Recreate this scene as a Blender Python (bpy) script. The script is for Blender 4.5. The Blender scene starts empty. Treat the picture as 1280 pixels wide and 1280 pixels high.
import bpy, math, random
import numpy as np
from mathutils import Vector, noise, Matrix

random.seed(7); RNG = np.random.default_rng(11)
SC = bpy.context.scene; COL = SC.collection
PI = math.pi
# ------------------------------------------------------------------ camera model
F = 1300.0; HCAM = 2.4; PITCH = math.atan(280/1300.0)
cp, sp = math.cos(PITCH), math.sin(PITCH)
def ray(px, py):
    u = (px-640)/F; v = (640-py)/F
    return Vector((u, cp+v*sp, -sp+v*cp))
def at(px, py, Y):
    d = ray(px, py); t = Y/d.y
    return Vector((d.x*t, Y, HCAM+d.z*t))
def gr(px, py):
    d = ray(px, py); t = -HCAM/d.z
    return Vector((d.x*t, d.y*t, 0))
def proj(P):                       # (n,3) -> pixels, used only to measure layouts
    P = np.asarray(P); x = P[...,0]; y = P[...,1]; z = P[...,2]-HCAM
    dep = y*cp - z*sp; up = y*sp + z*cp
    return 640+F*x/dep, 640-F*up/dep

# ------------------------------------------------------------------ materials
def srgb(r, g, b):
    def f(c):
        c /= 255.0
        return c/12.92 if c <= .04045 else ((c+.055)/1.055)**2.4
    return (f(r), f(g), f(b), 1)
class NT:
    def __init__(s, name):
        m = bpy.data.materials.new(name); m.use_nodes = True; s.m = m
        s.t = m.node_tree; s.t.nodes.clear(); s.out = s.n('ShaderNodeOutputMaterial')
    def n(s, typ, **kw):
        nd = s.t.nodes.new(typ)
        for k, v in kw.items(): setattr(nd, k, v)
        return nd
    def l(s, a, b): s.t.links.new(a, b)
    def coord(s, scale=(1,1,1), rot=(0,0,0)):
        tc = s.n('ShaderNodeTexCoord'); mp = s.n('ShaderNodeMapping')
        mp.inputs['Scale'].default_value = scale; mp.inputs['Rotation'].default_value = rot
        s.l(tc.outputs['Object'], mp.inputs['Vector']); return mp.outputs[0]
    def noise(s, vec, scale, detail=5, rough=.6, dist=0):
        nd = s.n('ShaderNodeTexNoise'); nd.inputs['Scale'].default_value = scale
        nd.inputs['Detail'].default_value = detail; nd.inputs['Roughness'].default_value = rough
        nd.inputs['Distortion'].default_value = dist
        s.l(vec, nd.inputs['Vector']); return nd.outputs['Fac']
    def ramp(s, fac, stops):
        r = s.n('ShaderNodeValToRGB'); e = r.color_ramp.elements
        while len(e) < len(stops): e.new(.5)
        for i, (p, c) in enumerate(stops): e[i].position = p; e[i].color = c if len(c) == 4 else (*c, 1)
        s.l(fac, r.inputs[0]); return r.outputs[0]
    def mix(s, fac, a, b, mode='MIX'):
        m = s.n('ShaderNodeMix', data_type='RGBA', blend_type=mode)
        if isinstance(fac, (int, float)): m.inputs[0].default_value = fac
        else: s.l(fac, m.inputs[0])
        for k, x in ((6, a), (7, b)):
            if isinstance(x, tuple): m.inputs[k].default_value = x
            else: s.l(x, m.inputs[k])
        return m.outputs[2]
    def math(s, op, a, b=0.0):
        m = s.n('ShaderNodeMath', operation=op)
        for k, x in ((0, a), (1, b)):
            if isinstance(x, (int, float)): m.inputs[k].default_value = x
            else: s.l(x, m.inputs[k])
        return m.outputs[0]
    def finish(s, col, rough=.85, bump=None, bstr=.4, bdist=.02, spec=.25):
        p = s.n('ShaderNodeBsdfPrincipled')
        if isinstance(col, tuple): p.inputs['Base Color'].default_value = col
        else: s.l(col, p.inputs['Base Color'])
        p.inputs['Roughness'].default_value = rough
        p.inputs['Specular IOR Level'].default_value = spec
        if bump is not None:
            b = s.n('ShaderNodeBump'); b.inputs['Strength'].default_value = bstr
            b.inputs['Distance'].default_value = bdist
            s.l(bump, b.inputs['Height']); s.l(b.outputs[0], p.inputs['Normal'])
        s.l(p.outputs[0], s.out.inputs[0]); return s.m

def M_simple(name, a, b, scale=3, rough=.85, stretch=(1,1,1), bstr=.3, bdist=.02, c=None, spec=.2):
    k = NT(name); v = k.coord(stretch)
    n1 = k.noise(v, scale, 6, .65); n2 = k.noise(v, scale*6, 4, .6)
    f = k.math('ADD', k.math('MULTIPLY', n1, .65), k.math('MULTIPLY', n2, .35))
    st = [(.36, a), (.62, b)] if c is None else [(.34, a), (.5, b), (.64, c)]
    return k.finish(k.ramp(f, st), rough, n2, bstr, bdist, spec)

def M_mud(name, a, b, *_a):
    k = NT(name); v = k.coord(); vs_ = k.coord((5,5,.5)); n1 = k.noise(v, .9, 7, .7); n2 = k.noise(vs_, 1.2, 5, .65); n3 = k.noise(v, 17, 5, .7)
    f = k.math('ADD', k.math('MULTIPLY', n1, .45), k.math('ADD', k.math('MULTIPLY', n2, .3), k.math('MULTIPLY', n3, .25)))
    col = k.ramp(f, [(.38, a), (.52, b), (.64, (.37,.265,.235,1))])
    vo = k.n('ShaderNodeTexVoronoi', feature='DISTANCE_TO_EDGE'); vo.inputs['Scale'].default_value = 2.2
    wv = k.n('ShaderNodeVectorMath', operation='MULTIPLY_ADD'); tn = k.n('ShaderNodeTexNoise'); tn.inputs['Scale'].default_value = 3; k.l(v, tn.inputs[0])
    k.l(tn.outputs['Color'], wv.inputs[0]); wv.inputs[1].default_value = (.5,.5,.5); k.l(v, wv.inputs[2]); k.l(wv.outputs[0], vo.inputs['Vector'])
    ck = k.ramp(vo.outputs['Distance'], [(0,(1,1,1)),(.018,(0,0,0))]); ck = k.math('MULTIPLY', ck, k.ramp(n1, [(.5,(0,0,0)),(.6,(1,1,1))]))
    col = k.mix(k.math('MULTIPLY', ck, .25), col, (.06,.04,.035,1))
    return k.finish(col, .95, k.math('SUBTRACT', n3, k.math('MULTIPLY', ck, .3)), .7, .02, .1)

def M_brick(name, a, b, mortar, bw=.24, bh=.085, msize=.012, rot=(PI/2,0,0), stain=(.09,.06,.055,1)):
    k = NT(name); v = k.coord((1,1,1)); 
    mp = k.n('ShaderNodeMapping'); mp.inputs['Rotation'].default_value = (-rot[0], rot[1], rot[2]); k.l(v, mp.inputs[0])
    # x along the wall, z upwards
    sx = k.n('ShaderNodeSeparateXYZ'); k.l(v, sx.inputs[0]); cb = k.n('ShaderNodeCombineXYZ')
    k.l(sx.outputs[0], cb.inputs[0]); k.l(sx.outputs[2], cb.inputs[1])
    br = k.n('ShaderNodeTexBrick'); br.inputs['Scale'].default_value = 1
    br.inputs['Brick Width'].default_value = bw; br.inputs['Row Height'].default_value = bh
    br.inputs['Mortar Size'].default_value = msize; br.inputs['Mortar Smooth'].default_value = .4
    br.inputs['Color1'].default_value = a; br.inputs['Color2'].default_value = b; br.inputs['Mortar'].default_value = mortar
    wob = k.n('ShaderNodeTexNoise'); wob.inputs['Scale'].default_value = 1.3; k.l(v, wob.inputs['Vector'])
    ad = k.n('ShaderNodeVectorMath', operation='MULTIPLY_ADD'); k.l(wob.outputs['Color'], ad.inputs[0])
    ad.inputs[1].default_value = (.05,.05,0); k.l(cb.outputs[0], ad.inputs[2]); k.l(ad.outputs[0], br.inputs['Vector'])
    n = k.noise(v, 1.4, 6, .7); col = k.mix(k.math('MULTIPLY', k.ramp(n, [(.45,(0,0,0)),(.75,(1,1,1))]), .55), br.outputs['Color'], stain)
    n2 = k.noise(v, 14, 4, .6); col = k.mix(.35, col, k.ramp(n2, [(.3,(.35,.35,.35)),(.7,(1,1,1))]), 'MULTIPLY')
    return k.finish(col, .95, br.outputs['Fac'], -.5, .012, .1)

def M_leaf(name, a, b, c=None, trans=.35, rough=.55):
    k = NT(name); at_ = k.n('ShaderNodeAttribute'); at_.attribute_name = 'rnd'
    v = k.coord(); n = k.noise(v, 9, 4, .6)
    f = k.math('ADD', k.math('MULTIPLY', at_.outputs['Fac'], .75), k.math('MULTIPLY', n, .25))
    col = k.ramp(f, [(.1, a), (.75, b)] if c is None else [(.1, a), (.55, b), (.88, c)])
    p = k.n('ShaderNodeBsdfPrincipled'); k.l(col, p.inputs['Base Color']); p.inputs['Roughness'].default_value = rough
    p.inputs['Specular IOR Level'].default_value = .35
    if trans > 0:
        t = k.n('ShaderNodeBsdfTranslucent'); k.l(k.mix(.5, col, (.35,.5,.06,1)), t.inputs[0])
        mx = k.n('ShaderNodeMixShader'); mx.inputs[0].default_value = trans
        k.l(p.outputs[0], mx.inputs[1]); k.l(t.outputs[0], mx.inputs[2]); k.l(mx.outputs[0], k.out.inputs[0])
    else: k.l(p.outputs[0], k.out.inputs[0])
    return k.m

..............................

WHAT THE TASK REQUIRES
Using the data above, restate word for word the lines from its opening line through the line that contains "from mathutils import Vector, noise, Matrix", and no more.

OUTPUT BELOW
Recreate this scene as a Blender Python (bpy) script. The script is for Blender 4.5. The Blender scene starts empty. Treat the picture as 1280 pixels wide and 1280 pixels high.
import bpy, math, random
import numpy as np
from mathutils import Vector, noise, Matrix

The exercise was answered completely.